#### Task statement
Return verbatim everything from the first line through the line that contains "structure(mb.build('trim_ceiling_fascia', M['ceiling']))", and stop there.

#### Source data
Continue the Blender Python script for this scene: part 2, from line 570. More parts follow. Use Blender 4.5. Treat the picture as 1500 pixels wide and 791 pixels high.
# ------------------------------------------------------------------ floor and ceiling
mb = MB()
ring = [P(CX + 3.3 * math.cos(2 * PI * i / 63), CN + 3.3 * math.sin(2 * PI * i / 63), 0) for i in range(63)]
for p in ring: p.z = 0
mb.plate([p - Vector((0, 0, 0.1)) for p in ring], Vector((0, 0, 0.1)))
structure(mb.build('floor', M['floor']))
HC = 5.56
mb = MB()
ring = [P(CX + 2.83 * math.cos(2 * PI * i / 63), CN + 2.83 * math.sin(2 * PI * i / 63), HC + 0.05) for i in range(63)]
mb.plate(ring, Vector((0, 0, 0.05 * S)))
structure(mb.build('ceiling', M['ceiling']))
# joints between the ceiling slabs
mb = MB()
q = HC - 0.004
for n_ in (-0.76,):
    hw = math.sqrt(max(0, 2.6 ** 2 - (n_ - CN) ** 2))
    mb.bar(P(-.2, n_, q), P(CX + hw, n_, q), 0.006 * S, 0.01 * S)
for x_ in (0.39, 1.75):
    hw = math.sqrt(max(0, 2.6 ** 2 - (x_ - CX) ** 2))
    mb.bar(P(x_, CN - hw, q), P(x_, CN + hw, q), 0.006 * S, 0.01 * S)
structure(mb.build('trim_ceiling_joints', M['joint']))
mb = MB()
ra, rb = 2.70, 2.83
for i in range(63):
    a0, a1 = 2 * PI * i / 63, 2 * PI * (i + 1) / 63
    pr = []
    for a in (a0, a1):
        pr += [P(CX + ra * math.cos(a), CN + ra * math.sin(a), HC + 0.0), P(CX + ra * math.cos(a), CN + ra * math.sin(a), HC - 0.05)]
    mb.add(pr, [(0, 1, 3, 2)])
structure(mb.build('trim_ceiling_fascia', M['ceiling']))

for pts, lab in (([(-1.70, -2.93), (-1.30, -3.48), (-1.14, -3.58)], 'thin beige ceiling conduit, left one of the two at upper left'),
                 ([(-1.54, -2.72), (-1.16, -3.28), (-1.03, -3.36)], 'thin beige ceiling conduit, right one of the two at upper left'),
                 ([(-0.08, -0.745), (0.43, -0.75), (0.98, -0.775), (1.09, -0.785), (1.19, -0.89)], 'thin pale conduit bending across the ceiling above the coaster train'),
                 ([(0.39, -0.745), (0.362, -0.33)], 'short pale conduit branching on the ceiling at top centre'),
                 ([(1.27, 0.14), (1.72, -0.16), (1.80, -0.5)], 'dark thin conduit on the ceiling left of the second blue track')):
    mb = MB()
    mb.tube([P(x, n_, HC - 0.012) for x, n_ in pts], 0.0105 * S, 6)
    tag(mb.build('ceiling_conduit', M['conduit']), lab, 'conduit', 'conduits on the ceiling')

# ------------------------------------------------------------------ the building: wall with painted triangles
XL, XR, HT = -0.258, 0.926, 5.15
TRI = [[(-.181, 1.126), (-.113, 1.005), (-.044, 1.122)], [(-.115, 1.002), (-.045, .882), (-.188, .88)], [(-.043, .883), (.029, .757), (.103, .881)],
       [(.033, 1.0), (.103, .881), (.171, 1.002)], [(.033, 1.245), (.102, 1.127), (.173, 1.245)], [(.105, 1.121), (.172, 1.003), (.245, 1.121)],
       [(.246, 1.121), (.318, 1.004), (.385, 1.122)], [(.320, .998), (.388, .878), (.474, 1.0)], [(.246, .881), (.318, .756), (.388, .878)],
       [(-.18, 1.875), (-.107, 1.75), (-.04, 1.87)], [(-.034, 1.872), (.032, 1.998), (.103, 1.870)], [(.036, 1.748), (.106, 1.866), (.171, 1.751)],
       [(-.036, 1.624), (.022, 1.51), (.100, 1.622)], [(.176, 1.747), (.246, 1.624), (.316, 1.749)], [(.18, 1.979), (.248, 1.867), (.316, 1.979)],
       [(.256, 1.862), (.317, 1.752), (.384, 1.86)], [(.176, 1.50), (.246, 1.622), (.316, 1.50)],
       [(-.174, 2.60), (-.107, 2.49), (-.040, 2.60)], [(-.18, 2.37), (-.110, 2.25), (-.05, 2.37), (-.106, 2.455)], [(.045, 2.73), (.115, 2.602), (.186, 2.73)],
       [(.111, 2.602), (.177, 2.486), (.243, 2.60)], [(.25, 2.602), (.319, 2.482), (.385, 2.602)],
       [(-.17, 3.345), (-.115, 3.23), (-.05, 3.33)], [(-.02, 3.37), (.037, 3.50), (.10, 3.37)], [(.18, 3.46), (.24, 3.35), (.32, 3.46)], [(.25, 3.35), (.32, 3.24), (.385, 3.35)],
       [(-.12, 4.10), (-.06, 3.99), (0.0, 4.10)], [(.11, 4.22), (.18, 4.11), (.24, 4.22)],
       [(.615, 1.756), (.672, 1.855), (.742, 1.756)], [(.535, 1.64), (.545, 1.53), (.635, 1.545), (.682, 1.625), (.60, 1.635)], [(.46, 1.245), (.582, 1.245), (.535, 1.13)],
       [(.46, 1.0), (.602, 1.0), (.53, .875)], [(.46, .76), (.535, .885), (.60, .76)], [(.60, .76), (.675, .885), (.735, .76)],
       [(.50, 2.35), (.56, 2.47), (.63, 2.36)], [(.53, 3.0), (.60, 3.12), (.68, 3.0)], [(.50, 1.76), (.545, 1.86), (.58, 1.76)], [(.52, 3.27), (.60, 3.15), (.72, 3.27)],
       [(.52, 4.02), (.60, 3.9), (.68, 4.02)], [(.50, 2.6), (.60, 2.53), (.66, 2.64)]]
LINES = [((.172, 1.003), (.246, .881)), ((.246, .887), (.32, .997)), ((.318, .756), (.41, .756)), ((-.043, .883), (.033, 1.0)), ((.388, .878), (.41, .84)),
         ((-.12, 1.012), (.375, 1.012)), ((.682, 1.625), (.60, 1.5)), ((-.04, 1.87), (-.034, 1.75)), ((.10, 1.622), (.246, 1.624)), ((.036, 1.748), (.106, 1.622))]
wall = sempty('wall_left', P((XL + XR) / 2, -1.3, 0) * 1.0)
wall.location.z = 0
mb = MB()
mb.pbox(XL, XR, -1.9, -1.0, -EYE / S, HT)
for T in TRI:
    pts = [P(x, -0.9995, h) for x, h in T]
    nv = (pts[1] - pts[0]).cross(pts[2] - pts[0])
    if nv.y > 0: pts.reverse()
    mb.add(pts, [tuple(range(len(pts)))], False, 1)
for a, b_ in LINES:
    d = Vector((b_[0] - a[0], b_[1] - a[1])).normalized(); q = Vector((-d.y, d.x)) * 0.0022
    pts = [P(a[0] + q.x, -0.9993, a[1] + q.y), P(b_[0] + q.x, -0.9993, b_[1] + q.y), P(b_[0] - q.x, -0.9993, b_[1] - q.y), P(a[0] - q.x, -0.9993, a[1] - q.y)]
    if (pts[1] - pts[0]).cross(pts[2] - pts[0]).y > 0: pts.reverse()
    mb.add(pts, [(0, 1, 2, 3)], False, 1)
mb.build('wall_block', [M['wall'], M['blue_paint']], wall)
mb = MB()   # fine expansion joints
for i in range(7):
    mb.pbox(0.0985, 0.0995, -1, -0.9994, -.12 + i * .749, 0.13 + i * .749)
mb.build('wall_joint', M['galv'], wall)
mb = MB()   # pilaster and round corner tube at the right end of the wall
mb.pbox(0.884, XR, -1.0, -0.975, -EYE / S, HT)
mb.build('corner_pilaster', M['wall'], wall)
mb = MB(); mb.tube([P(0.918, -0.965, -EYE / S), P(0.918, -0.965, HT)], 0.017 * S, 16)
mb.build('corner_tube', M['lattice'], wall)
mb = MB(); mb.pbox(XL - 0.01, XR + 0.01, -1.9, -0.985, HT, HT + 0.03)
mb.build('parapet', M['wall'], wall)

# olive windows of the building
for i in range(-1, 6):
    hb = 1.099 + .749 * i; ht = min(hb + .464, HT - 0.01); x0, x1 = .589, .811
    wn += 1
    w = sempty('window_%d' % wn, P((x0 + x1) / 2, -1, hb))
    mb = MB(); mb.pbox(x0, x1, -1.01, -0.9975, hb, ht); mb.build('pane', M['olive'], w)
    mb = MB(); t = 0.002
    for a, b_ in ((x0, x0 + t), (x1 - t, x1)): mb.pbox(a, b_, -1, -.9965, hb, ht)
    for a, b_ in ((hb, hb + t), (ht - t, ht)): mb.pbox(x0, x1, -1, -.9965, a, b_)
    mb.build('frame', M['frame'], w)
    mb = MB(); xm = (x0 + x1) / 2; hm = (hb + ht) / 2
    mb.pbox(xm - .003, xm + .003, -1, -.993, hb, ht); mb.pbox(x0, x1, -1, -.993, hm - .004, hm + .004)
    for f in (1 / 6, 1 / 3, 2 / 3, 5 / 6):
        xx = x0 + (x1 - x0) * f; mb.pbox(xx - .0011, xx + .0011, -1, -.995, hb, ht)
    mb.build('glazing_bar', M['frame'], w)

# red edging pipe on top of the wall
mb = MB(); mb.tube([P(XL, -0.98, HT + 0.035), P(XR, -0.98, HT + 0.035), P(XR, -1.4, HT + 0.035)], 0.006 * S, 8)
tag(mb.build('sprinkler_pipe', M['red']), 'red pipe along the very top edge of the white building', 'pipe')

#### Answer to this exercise
Continue the Blender Python script for this scene: part 2, from line 570. More parts follow. Use Blender 4.5. Treat the picture as 1500 pixels wide and 791 pixels high.
# ------------------------------------------------------------------ floor and ceiling
mb = MB()
ring = [P(CX + 3.3 * math.cos(2 * PI * i / 63), CN + 3.3 * math.sin(2 * PI * i / 63), 0) for i in range(63)]
for p in ring: p.z = 0
mb.plate([p - Vector((0, 0, 0.1)) for p in ring], Vector((0, 0, 0.1)))
structure(mb.build('floor', M['floor']))
HC = 5.56
mb = MB()
ring = [P(CX + 2.83 * math.cos(2 * PI * i / 63), CN + 2.83 * math.sin(2 * PI * i / 63), HC + 0.05) for i in range(63)]
mb.plate(ring, Vector((0, 0, 0.05 * S)))
structure(mb.build('ceiling', M['ceiling']))
# joints between the ceiling slabs
mb = MB()
q = HC - 0.004
for n_ in (-0.76,):
    hw = math.sqrt(max(0, 2.6 ** 2 - (n_ - CN) ** 2))
    mb.bar(P(-.2, n_, q), P(CX + hw, n_, q), 0.006 * S, 0.01 * S)
for x_ in (0.39, 1.75):
    hw = math.sqrt(max(0, 2.6 ** 2 - (x_ - CX) ** 2))
    mb.bar(P(x_, CN - hw, q), P(x_, CN + hw, q), 0.006 * S, 0.01 * S)
structure(mb.build('trim_ceiling_joints', M['joint']))
mb = MB()
ra, rb = 2.70, 2.83
for i in range(63):
    a0, a1 = 2 * PI * i / 63, 2 * PI * (i + 1) / 63
    pr = []
    for a in (a0, a1):
        pr += [P(CX + ra * math.cos(a), CN + ra * math.sin(a), HC + 0.0), P(CX + ra * math.cos(a), CN + ra * math.sin(a), HC - 0.05)]
    mb.add(pr, [(0, 1, 3, 2)])
structure(mb.build('trim_ceiling_fascia', M['ceiling']))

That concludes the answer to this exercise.